• Material

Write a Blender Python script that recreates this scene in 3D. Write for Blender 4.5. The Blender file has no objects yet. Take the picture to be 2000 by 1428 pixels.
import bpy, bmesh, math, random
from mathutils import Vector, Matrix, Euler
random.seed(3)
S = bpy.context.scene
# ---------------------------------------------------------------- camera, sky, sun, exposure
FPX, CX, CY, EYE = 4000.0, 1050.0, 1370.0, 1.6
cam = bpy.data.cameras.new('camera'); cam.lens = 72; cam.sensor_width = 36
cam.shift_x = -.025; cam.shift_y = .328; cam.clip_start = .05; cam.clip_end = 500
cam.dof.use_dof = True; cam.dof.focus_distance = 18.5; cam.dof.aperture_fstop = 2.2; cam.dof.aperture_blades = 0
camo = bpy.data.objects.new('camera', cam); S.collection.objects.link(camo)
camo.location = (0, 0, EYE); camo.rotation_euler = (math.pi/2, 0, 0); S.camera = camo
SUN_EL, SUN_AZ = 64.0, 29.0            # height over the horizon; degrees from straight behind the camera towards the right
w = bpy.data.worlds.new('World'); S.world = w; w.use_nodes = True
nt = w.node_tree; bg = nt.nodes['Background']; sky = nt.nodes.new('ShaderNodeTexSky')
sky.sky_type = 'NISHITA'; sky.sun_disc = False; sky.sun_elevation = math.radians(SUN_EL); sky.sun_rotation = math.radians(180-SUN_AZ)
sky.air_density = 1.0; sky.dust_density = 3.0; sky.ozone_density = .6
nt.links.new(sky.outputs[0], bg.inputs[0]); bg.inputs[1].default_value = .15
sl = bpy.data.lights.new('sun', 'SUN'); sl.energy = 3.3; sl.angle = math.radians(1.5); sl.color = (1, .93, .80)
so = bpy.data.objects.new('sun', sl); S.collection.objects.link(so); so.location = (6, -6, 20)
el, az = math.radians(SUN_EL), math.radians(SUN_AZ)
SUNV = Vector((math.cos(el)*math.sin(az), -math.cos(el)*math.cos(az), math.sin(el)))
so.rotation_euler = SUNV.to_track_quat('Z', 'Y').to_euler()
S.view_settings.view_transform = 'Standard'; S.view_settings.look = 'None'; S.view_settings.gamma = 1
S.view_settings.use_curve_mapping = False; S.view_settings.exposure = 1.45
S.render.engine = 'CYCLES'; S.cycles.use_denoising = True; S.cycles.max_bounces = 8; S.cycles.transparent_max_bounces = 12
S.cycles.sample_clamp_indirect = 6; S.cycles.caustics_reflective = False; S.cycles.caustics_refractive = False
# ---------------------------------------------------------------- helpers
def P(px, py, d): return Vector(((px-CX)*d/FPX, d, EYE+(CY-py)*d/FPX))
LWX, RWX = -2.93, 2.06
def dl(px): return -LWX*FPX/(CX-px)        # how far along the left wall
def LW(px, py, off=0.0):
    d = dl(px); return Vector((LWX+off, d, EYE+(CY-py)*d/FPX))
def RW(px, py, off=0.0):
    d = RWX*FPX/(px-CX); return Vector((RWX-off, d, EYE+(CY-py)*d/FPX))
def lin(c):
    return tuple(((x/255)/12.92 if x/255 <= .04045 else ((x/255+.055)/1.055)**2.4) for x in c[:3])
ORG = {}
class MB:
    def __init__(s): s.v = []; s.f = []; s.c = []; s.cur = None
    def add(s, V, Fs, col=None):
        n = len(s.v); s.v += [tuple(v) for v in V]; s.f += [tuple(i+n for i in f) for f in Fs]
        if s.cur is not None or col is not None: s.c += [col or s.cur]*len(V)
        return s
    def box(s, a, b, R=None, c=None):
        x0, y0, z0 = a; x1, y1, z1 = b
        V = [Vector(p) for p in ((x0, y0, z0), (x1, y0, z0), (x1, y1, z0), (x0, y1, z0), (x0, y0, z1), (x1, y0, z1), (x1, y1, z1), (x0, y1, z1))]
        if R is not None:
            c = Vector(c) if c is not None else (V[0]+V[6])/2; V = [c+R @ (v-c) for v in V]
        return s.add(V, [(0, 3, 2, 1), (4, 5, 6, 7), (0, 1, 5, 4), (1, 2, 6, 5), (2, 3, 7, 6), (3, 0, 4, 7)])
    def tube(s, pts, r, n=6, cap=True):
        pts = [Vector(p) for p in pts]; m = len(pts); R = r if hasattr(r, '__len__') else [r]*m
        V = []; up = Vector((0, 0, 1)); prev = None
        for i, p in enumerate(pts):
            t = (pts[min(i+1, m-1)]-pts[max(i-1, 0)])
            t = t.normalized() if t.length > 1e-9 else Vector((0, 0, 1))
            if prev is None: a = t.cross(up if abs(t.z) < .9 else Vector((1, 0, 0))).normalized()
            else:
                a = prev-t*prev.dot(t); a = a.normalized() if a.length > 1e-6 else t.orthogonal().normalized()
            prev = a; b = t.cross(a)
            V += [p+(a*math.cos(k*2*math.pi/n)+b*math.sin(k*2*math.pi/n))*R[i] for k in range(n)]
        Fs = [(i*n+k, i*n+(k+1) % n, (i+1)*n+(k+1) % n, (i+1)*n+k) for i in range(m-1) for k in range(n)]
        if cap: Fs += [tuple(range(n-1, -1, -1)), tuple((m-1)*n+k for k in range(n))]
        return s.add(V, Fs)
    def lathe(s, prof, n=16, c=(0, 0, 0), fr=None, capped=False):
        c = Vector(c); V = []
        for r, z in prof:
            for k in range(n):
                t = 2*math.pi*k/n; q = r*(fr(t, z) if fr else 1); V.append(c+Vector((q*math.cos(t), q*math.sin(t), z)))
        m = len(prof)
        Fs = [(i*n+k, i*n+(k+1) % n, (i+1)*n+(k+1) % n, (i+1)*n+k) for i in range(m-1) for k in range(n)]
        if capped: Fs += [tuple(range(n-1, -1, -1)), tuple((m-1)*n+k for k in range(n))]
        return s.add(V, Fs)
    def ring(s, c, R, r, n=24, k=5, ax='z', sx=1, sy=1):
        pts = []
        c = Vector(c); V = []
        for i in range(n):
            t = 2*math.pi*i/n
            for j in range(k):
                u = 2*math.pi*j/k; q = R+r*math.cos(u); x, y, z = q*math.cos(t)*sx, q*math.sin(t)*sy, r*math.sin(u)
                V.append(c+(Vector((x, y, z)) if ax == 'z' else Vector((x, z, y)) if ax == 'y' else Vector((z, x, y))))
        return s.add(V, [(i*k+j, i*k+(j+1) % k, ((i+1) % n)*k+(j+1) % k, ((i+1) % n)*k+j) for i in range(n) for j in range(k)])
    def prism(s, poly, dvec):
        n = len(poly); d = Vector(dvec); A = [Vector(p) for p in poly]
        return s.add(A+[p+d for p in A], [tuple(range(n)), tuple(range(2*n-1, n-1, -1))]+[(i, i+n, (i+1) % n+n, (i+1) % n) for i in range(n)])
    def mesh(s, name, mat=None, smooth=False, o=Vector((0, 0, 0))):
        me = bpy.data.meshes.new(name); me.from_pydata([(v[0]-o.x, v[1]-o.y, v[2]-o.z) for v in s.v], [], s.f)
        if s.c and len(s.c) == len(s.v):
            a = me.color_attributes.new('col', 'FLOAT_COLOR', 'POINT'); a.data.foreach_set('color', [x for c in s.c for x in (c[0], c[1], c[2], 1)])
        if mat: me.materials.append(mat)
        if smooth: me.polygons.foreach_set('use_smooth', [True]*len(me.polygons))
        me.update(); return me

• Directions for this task
Make an exact copy of the listing, including every line.

• Output
Write a Blender Python script that recreates this scene in 3D. Write for Blender 4.5. The Blender file has no objects yet. Take the picture to be 2000 by 1428 pixels.
import bpy, bmesh, math, random
from mathutils import Vector, Matrix, Euler
random.seed(3)
S = bpy.context.scene
# ---------------------------------------------------------------- camera, sky, sun, exposure
FPX, CX, CY, EYE = 4000.0, 1050.0, 1370.0, 1.6
cam = bpy.data.cameras.new('camera'); cam.lens = 72; cam.sensor_width = 36
cam.shift_x = -.025; cam.shift_y = .328; cam.clip_start = .05; cam.clip_end = 500
cam.dof.use_dof = True; cam.dof.focus_distance = 18.5; cam.dof.aperture_fstop = 2.2; cam.dof.aperture_blades = 0
camo = bpy.data.objects.new('camera', cam); S.collection.objects.link(camo)
camo.location = (0, 0, EYE); camo.rotation_euler = (math.pi/2, 0, 0); S.camera = camo
SUN_EL, SUN_AZ = 64.0, 29.0            # height over the horizon; degrees from straight behind the camera towards the right
w = bpy.data.worlds.new('World'); S.world = w; w.use_nodes = True
nt = w.node_tree; bg = nt.nodes['Background']; sky = nt.nodes.new('ShaderNodeTexSky')
sky.sky_type = 'NISHITA'; sky.sun_disc = False; sky.sun_elevation = math.radians(SUN_EL); sky.sun_rotation = math.radians(180-SUN_AZ)
sky.air_density = 1.0; sky.dust_density = 3.0; sky.ozone_density = .6
nt.links.new(sky.outputs[0], bg.inputs[0]); bg.inputs[1].default_value = .15
sl = bpy.data.lights.new('sun', 'SUN'); sl.energy = 3.3; sl.angle = math.radians(1.5); sl.color = (1, .93, .80)
so = bpy.data.objects.new('sun', sl); S.collection.objects.link(so); so.location = (6, -6, 20)
el, az = math.radians(SUN_EL), math.radians(SUN_AZ)
SUNV = Vector((math.cos(el)*math.sin(az), -math.cos(el)*math.cos(az), math.sin(el)))
so.rotation_euler = SUNV.to_track_quat('Z', 'Y').to_euler()
S.view_settings.view_transform = 'Standard'; S.view_settings.look = 'None'; S.view_settings.gamma = 1
S.view_settings.use_curve_mapping = False; S.view_settings.exposure = 1.45
S.render.engine = 'CYCLES'; S.cycles.use_denoising = True; S.cycles.max_bounces = 8; S.cycles.transparent_max_bounces = 12
S.cycles.sample_clamp_indirect = 6; S.cycles.caustics_reflective = False; S.cycles.caustics_refractive = False
# ---------------------------------------------------------------- helpers
def P(px, py, d): return Vector(((px-CX)*d/FPX, d, EYE+(CY-py)*d/FPX))
LWX, RWX = -2.93, 2.06
def dl(px): return -LWX*FPX/(CX-px)        # how far along the left wall
def LW(px, py, off=0.0):
    d = dl(px); return Vector((LWX+off, d, EYE+(CY-py)*d/FPX))
def RW(px, py, off=0.0):
    d = RWX*FPX/(px-CX); return Vector((RWX-off, d, EYE+(CY-py)*d/FPX))
def lin(c):
    return tuple(((x/255)/12.92 if x/255 <= .04045 else ((x/255+.055)/1.055)**2.4) for x in c[:3])
ORG = {}
class MB:
    def __init__(s): s.v = []; s.f = []; s.c = []; s.cur = None
    def add(s, V, Fs, col=None):
        n = len(s.v); s.v += [tuple(v) for v in V]; s.f += [tuple(i+n for i in f) for f in Fs]
        if s.cur is not None or col is not None: s.c += [col or s.cur]*len(V)
        return s
    def box(s, a, b, R=None, c=None):
        x0, y0, z0 = a; x1, y1, z1 = b
        V = [Vector(p) for p in ((x0, y0, z0), (x1, y0, z0), (x1, y1, z0), (x0, y1, z0), (x0, y0, z1), (x1, y0, z1), (x1, y1, z1), (x0, y1, z1))]
        if R is not None:
            c = Vector(c) if c is not None else (V[0]+V[6])/2; V = [c+R @ (v-c) for v in V]
        return s.add(V, [(0, 3, 2, 1), (4, 5, 6, 7), (0, 1, 5, 4), (1, 2, 6, 5), (2, 3, 7, 6), (3, 0, 4, 7)])
    def tube(s, pts, r, n=6, cap=True):
        pts = [Vector(p) for p in pts]; m = len(pts); R = r if hasattr(r, '__len__') else [r]*m
        V = []; up = Vector((0, 0, 1)); prev = None
        for i, p in enumerate(pts):
            t = (pts[min(i+1, m-1)]-pts[max(i-1, 0)])
            t = t.normalized() if t.length > 1e-9 else Vector((0, 0, 1))
            if prev is None: a = t.cross(up if abs(t.z) < .9 else Vector((1, 0, 0))).normalized()
            else:
                a = prev-t*prev.dot(t); a = a.normalized() if a.length > 1e-6 else t.orthogonal().normalized()
            prev = a; b = t.cross(a)
            V += [p+(a*math.cos(k*2*math.pi/n)+b*math.sin(k*2*math.pi/n))*R[i] for k in range(n)]
        Fs = [(i*n+k, i*n+(k+1) % n, (i+1)*n+(k+1) % n, (i+1)*n+k) for i in range(m-1) for k in range(n)]
        if cap: Fs += [tuple(range(n-1, -1, -1)), tuple((m-1)*n+k for k in range(n))]
        return s.add(V, Fs)
    def lathe(s, prof, n=16, c=(0, 0, 0), fr=None, capped=False):
        c = Vector(c); V = []
        for r, z in prof:
            for k in range(n):
                t = 2*math.pi*k/n; q = r*(fr(t, z) if fr else 1); V.append(c+Vector((q*math.cos(t), q*math.sin(t), z)))
        m = len(prof)
        Fs = [(i*n+k, i*n+(k+1) % n, (i+1)*n+(k+1) % n, (i+1)*n+k) for i in range(m-1) for k in range(n)]
        if capped: Fs += [tuple(range(n-1, -1, -1)), tuple((m-1)*n+k for k in range(n))]
        return s.add(V, Fs)
    def ring(s, c, R, r, n=24, k=5, ax='z', sx=1, sy=1):
        pts = []
        c = Vector(c); V = []
        for i in range(n):
            t = 2*math.pi*i/n
            for j in range(k):
                u = 2*math.pi*j/k; q = R+r*math.cos(u); x, y, z = q*math.cos(t)*sx, q*math.sin(t)*sy, r*math.sin(u)
                V.append(c+(Vector((x, y, z)) if ax == 'z' else Vector((x, z, y)) if ax == 'y' else Vector((z, x, y))))
        return s.add(V, [(i*k+j, i*k+(j+1) % k, ((i+1) % n)*k+(j+1) % k, ((i+1) % n)*k+j) for i in range(n) for j in range(k)])
    def prism(s, poly, dvec):
        n = len(poly); d = Vector(dvec); A = [Vector(p) for p in poly]
        return s.add(A+[p+d for p in A], [tuple(range(n)), tuple(range(2*n-1, n-1, -1))]+[(i, i+n, (i+1) % n+n, (i+1) % n) for i in range(n)])
    def mesh(s, name, mat=None, smooth=False, o=Vector((0, 0, 0))):
        me = bpy.data.meshes.new(name); me.from_pydata([(v[0]-o.x, v[1]-o.y, v[2]-o.z) for v in s.v], [], s.f)
        if s.c and len(s.c) == len(s.v):
            a = me.color_attributes.new('col', 'FLOAT_COLOR', 'POINT'); a.data.foreach_set('color', [x for c in s.c for x in (c[0], c[1], c[2], 1)])
        if mat: me.materials.append(mat)
        if smooth: me.polygons.foreach_set('use_smooth', [True]*len(me.polygons))
        me.update(); return me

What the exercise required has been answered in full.